In our first lecture, Rabbi Schacter discusses the foundational question of this course: how can a person remember an event that he never experienced? He goes on to discuss the difference between individual and collective memory; what makes Jewish memory distinct; and why understanding how Jews remember tragic events can help explain Jewish endurance.
Memory, Collective Memory, and Memory of Trauma—Understanding Parts of Jewish History | 33:56
Tisha b'Av—the ninth of the Jewish month of Av—is the saddest day of the Jewish year. It is the day that Jewish tradition commemorates the destruction of the First and Second Temples—but that's not all that happened on it. As Rabbi Schacter explains in this lecture, the rabbis of the Talmud believed that bad things always happened on this day, so they subsumed a variety of Jewish tragedies into it. He also explores how Tisha b'Av developed its particular character, the theological meaning of a fast, and how the Holocaust fits into the day.
In 1096, Pope Urban II urged Christians across Europe to go to the Middle East and recapture the Holy Land from Islamic rule. On the way to Jerusalem, Christians perpetrated brutal pogroms against Jewish communities in Germany, in particular against those in Mainz, Speyer, and Worms. In this lecture, Rabbi Schacter tells their story and surveys how Jewish communities have remembered what happened, focusing specifically on the debate over whether to establish a completely new fast day, or to subsume that remembrance into Tisha b’Av.

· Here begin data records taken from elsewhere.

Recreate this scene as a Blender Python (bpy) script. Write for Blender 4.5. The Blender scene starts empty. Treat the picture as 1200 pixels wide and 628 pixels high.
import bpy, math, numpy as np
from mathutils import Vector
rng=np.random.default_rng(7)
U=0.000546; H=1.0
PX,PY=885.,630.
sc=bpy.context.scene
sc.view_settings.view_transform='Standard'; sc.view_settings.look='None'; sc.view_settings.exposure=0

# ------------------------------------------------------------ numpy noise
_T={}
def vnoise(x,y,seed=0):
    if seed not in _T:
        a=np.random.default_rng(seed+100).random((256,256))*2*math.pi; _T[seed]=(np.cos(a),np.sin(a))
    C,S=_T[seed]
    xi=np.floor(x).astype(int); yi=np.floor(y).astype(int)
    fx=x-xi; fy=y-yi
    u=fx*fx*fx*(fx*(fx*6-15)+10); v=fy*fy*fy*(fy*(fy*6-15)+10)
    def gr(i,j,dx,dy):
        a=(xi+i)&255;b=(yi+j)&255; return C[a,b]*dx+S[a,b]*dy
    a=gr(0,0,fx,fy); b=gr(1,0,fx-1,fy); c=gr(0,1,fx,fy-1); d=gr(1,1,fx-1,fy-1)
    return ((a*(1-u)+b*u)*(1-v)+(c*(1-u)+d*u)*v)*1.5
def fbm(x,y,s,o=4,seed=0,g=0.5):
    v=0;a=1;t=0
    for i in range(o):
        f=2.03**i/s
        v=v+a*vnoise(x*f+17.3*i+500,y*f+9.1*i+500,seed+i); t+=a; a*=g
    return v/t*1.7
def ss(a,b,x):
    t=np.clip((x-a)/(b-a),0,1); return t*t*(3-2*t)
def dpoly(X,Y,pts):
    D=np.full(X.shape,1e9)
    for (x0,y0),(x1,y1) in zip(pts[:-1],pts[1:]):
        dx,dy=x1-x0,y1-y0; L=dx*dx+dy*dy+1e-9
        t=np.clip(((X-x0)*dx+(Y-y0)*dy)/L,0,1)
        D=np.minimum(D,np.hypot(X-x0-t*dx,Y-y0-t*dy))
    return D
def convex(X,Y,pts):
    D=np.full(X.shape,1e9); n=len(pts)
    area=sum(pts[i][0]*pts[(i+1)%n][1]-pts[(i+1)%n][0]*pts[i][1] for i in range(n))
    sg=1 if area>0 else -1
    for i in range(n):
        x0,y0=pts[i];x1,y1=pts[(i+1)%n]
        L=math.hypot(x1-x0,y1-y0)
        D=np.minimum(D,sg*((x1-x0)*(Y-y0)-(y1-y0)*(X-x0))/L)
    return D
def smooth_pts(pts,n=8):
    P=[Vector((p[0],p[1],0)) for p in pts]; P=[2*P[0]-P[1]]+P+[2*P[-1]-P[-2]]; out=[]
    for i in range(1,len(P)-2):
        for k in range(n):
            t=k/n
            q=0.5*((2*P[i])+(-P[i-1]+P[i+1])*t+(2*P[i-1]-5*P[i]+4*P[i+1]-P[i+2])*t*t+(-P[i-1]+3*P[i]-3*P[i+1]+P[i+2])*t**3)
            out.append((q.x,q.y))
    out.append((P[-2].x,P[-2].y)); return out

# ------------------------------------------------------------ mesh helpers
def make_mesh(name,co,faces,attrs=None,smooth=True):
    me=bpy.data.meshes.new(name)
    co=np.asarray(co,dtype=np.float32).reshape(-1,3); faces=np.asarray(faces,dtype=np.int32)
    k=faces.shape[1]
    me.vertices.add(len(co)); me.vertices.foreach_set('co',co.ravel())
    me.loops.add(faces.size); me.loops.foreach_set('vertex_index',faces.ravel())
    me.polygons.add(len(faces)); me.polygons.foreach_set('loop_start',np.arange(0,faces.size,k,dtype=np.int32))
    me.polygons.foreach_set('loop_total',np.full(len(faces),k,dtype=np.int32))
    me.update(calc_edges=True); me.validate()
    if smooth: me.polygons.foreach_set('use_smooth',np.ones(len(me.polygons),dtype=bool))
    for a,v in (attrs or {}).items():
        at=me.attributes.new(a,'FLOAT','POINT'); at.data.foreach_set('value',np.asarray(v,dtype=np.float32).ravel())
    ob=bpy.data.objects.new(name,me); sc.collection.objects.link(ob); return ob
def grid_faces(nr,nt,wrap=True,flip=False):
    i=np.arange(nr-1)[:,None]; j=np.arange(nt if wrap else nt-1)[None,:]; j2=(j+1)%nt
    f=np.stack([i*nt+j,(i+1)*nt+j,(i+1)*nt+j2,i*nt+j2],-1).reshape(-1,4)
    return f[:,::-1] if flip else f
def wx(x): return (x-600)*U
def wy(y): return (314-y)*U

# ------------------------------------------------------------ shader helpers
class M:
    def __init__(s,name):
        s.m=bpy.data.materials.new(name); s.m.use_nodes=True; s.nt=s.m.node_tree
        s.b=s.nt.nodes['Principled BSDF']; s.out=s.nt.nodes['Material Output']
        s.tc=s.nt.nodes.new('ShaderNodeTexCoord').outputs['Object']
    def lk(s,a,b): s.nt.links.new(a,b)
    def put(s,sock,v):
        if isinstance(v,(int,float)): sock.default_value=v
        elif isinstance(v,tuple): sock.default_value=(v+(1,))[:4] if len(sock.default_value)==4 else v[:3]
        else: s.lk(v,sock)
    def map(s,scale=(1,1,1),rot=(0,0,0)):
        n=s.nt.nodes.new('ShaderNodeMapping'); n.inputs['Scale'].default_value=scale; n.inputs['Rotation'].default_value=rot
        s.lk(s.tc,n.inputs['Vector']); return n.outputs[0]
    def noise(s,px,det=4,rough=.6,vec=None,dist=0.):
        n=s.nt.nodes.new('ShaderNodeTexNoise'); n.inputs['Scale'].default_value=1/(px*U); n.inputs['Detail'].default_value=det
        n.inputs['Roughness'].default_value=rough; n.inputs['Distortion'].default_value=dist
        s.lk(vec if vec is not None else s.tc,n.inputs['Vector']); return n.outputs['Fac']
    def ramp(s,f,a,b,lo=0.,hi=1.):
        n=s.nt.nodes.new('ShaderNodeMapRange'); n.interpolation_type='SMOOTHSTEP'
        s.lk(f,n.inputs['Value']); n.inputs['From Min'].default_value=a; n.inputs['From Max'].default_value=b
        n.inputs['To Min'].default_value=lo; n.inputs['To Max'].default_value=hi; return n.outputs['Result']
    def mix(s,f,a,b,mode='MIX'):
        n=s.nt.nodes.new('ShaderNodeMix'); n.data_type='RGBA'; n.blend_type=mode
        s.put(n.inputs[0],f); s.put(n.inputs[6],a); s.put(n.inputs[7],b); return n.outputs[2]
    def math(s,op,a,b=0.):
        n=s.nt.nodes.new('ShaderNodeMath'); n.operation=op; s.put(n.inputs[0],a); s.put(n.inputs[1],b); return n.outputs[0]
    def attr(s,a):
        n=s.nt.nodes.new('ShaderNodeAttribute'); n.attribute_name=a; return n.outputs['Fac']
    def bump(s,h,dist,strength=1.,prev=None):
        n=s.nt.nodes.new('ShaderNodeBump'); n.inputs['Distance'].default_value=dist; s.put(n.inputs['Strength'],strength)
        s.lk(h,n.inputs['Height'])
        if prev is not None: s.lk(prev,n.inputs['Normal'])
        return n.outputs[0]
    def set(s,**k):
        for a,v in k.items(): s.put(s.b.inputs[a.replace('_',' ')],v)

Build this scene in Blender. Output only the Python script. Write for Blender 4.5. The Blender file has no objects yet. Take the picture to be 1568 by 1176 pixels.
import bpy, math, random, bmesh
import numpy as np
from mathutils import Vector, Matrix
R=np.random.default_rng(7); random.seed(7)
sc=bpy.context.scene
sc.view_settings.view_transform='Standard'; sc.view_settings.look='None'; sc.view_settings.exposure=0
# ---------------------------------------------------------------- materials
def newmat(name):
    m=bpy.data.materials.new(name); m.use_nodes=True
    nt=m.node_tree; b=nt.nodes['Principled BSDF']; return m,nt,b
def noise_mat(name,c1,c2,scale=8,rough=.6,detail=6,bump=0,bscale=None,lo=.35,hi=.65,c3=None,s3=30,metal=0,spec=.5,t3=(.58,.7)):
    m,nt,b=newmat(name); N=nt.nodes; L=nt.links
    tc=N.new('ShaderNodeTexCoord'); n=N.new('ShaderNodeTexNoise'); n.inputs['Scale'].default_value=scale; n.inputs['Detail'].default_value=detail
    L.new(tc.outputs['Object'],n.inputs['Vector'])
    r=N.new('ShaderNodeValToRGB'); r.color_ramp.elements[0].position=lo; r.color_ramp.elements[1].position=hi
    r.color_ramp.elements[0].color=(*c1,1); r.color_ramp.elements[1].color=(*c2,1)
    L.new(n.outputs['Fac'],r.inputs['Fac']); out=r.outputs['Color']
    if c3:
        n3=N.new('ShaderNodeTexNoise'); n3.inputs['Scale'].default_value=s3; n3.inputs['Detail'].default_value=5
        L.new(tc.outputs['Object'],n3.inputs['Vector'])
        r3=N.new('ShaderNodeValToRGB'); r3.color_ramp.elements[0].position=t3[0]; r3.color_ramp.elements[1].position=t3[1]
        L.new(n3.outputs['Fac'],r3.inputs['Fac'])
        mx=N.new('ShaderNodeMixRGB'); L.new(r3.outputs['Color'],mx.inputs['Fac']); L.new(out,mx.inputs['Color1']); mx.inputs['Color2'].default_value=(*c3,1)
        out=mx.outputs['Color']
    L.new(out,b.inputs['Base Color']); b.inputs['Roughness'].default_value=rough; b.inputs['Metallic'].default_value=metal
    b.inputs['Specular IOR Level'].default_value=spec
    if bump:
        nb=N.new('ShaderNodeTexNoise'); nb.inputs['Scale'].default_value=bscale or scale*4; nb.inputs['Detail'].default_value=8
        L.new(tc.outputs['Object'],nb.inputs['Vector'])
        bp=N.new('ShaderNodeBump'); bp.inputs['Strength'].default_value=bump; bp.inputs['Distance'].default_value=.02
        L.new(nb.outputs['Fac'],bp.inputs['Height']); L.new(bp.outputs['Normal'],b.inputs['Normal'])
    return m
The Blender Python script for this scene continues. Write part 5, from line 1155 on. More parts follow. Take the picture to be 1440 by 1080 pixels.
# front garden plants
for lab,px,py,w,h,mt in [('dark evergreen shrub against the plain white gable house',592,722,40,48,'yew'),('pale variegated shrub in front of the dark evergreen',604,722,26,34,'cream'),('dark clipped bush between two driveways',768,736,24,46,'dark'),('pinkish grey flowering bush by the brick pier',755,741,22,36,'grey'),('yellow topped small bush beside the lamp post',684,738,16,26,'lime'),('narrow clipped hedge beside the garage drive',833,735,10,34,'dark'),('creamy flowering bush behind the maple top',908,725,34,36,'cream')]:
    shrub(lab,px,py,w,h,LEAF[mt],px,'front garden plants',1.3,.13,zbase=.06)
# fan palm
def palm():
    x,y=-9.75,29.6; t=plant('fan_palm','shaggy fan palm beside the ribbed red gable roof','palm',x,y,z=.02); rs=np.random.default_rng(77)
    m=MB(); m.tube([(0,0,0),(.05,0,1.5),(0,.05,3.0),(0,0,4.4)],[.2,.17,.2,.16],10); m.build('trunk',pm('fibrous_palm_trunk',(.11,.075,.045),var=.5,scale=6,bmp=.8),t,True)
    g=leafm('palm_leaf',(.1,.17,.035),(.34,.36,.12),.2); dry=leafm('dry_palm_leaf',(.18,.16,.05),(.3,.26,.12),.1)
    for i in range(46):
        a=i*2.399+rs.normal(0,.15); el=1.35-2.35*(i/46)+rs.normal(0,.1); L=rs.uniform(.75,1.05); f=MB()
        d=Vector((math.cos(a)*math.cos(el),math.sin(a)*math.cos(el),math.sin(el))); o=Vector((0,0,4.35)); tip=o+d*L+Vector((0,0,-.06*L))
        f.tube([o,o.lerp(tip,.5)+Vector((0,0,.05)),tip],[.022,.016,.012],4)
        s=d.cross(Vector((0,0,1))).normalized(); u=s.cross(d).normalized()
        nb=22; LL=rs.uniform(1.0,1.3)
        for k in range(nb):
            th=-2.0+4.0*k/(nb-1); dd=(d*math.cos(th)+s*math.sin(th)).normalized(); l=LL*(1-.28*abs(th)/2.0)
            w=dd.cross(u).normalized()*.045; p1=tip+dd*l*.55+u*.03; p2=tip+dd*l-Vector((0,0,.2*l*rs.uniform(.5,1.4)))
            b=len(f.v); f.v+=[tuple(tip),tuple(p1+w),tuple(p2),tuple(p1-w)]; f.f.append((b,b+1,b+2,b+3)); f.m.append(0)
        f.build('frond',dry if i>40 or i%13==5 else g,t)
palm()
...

In 1171, roughly 30 Jews were burned alive in the French city of Blois. Accusations of ritual murder had occurred in England in recent years, and this was the first time this anti-Semitic calumny came to continental Europe. Jews in France then had a debate: how should we remember what happened to our neighbors? Ultimately, in contrast to what happened after the Crusades, Jews across Europe chose to commemorate the Jews of Blois in a national fast day on the 20th of Sivan.
1171—The Killings in Blois and Their Aftermath | 43:57
In this lecture, Rabbi Schacter covers several other notable instances of persecution against Jews during the Middle Ages: the massacre of the Jews of York in 1190, the mass burning of the Talmud and other Jewish texts in 1242, the Black Death massacres, and the expulsion of Jews from Spain in 1492. Each of these events were remembered differently. Some were folded into the Ninth of Av, while others were given their own particular fast days. Rabbi Schacter explains what happened, and how and why those choices were made.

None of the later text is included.